Industry leaders pan Lapid's 0% VAT housing policy

Critics say the plan is the plan as ineffectual, costly and counterproductive.

Yair Lapid  (photo credit: Reuters)
Yair Lapid
(photo credit: Reuters)
Real estate industry leaders laid into Finance Minister Yair Lapid’s plan to exempt some new home buyers from paying the 18 percent value-added tax on their homes, panning the plan as ineffectual, costly and counterproductive.
Speaking at the Ernst and Young Real Estate conference in Tel Aviv a day after Lapid’s plan gained approval from the Ministerial Committee for Legislative affairs, critic after critic derided the plan as populist.
“Without taking care of supply and infrastructure, there will be no drop in housing prices following the VAT law,” said Chen Shane, who heads the real estate division of Ernst and Young. In the first quarter of the year, housing starts were down 16% in comparison to the same period the previous year.
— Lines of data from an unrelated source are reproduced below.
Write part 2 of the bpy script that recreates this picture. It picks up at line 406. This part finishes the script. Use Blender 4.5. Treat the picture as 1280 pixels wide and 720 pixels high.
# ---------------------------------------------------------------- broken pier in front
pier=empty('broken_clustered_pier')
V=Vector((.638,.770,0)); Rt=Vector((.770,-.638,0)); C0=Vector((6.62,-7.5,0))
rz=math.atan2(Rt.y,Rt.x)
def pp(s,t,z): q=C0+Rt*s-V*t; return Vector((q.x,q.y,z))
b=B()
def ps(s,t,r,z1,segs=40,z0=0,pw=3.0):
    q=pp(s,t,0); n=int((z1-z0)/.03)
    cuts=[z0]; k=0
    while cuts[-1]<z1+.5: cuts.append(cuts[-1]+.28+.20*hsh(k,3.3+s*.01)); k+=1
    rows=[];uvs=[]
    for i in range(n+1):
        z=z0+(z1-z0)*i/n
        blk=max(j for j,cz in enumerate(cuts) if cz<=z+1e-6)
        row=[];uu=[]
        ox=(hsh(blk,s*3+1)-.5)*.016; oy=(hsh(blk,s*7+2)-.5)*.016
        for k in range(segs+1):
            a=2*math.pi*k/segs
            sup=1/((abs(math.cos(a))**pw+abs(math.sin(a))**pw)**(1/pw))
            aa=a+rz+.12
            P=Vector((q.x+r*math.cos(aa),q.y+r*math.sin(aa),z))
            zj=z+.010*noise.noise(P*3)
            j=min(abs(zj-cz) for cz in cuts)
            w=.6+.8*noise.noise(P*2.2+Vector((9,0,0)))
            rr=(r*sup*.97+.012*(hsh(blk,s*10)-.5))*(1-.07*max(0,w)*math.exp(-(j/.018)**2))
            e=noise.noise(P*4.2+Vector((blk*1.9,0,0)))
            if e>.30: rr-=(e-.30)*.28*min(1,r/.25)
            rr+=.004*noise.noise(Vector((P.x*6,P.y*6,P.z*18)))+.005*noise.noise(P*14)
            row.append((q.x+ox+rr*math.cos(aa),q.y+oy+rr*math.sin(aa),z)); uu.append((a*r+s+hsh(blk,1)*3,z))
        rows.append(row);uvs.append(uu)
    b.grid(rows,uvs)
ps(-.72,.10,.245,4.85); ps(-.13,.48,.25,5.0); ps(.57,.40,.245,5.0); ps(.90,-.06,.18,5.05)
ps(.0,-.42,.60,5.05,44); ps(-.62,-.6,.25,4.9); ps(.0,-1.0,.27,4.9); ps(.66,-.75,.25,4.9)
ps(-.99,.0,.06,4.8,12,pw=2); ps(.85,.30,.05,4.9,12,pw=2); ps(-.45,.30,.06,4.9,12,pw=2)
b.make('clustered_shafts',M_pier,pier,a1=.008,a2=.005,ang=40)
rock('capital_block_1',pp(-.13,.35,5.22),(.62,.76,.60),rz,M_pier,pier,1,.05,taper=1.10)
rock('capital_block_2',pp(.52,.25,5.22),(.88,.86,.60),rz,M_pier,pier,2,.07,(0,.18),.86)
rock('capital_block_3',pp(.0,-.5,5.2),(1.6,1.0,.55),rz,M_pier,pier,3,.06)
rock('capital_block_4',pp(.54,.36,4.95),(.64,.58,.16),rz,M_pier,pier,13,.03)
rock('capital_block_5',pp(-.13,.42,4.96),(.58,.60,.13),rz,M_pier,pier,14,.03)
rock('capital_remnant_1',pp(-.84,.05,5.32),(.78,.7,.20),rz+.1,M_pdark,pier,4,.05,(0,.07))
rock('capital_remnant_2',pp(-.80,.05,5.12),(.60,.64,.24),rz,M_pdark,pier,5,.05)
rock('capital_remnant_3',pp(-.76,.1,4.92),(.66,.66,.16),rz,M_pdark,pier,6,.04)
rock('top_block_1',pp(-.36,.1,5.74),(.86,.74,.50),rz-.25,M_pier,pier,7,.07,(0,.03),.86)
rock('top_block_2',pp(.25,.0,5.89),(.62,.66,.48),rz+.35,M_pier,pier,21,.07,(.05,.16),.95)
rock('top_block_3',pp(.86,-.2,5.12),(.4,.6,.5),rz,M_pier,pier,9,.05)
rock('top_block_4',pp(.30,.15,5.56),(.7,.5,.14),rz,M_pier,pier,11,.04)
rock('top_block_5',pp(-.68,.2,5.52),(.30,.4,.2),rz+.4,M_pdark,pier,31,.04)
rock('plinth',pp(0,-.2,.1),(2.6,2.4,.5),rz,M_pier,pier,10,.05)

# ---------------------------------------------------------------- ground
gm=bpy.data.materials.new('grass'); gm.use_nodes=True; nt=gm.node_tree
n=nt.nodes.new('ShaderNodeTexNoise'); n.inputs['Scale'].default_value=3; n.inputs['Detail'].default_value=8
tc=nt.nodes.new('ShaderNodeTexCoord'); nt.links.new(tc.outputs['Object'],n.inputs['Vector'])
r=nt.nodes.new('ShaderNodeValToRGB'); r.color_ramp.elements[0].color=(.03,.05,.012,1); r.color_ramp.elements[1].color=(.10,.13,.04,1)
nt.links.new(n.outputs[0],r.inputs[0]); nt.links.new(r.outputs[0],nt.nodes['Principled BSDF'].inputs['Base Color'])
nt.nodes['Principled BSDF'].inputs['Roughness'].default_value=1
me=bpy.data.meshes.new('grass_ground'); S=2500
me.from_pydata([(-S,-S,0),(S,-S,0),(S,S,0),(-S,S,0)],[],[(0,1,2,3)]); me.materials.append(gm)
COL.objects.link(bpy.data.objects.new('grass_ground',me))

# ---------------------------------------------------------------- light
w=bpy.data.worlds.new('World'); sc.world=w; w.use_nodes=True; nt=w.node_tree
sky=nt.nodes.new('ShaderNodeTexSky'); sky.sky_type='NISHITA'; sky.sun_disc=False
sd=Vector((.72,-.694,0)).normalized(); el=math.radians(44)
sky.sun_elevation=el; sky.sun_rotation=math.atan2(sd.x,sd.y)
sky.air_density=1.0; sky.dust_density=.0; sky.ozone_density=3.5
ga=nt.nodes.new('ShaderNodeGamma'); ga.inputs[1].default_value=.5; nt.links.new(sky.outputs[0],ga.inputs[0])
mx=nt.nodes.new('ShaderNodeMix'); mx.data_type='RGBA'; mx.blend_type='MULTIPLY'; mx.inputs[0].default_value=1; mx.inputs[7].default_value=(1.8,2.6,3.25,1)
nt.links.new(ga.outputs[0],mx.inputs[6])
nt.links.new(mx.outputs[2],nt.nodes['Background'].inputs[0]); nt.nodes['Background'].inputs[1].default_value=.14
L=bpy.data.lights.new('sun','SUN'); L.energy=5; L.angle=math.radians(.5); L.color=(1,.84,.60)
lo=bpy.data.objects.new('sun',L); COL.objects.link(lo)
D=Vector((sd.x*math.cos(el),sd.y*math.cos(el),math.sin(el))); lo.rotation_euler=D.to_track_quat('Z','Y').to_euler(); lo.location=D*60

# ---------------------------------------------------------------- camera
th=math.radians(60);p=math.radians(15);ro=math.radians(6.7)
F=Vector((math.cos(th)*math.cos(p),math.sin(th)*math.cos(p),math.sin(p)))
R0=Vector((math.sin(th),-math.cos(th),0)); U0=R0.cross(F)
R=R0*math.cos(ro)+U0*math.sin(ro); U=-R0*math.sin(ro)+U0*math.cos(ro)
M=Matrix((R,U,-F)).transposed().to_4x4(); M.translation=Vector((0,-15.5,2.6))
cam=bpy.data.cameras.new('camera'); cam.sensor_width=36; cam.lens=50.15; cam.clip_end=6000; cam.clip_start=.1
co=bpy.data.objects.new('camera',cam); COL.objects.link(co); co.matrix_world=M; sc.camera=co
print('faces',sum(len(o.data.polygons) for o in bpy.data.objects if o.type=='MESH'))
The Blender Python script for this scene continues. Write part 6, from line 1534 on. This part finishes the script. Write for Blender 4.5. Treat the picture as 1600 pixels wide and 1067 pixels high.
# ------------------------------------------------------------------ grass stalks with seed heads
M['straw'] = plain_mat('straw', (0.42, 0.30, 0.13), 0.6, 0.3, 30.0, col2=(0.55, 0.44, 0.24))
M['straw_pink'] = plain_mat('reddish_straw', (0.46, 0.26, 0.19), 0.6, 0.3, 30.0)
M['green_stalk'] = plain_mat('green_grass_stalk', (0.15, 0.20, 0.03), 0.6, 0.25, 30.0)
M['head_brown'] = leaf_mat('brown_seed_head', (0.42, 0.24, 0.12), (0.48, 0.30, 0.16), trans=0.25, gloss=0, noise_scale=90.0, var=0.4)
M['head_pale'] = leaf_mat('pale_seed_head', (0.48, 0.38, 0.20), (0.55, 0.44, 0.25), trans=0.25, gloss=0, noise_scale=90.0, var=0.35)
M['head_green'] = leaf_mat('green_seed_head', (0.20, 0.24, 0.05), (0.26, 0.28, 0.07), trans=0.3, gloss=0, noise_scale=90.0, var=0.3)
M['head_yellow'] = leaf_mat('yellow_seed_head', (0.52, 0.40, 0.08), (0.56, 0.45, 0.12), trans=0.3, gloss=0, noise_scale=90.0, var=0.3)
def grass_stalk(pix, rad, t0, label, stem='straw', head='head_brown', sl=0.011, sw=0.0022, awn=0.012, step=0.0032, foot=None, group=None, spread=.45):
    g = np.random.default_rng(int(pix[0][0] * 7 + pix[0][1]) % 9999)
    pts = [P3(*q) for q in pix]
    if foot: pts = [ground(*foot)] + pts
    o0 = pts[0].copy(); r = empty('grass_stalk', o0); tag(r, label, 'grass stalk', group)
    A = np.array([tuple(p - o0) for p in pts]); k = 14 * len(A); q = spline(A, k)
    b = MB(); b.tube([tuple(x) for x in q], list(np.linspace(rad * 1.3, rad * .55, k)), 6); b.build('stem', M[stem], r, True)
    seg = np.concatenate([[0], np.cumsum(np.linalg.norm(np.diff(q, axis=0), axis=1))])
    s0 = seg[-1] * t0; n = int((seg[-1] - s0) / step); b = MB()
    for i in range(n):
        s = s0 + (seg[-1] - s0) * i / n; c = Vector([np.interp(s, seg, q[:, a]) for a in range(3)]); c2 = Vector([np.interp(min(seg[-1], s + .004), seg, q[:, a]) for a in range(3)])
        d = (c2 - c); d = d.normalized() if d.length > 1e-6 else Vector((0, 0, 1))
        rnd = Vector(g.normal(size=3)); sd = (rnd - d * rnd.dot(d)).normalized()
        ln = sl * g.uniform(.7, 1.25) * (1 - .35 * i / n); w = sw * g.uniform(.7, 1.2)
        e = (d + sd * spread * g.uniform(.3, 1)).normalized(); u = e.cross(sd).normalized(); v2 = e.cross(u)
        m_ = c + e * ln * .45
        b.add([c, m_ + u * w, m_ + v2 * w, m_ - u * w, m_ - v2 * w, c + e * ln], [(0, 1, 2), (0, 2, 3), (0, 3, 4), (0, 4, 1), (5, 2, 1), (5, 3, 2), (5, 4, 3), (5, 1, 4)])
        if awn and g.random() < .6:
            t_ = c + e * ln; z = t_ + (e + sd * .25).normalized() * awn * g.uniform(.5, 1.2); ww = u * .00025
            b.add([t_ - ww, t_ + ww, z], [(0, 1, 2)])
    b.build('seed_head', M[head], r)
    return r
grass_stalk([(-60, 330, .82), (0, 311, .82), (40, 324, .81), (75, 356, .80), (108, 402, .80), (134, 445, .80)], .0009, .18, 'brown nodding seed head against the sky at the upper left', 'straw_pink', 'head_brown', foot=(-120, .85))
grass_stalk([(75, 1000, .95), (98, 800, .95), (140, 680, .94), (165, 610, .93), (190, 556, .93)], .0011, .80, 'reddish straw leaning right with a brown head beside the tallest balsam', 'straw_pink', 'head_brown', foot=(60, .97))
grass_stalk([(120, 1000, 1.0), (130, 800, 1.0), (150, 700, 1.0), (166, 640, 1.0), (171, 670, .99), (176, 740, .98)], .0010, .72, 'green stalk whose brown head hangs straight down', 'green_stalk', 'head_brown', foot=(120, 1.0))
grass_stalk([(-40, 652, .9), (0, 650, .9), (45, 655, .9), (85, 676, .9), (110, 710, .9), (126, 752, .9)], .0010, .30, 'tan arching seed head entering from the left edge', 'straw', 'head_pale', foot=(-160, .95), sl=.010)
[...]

The plan, which will go into effect only in September should it pass the Knesset Finance Committee and the full Knesset, froze up the market when it was announced in March, he said, as potential buyers waited to see if they could get an 18% discount on their homes. When demand surges as they come rushing back to the market, it will allow contractors selling to everyone around the country to raise prices.
“I had hoped the VAT program would not go into effect,” said Eliezer Fishman, the controlling shareholder of the Fishman Group. “Now people will always look for more and more VAT benefits, and this thing will destroy Israel’s tax system,” he added, echoing one of the main criticisms lobbed at the plan by the Finance Ministry’s own former chief economist, Michael Sarel, who resigned in protest over the plan following its announcement.
Fishman argued that lowering taxes on the homebuilders would be better, and would help spur home building.
“Does anyone recall one operative step that was taken that already affected the local real estate market for the better?” asked Danny Haring, a real estate lawyer at Steinitz Haring Gurman. Data released by the Bureau of Central Statistics this week showed that housing prices have risen a jaw-dropping 95% since 2007, including an 8.2% rise since Lapid was sworn in as finance minister.
The law’s differentiation between those who have served in the IDF or National Service and those who haven’t has raised questions of legality.
Those who have not served can get the benefit only if the homes they purchase are below NIS 950,000, whereas those who have can buy up to NIS 1.6 million.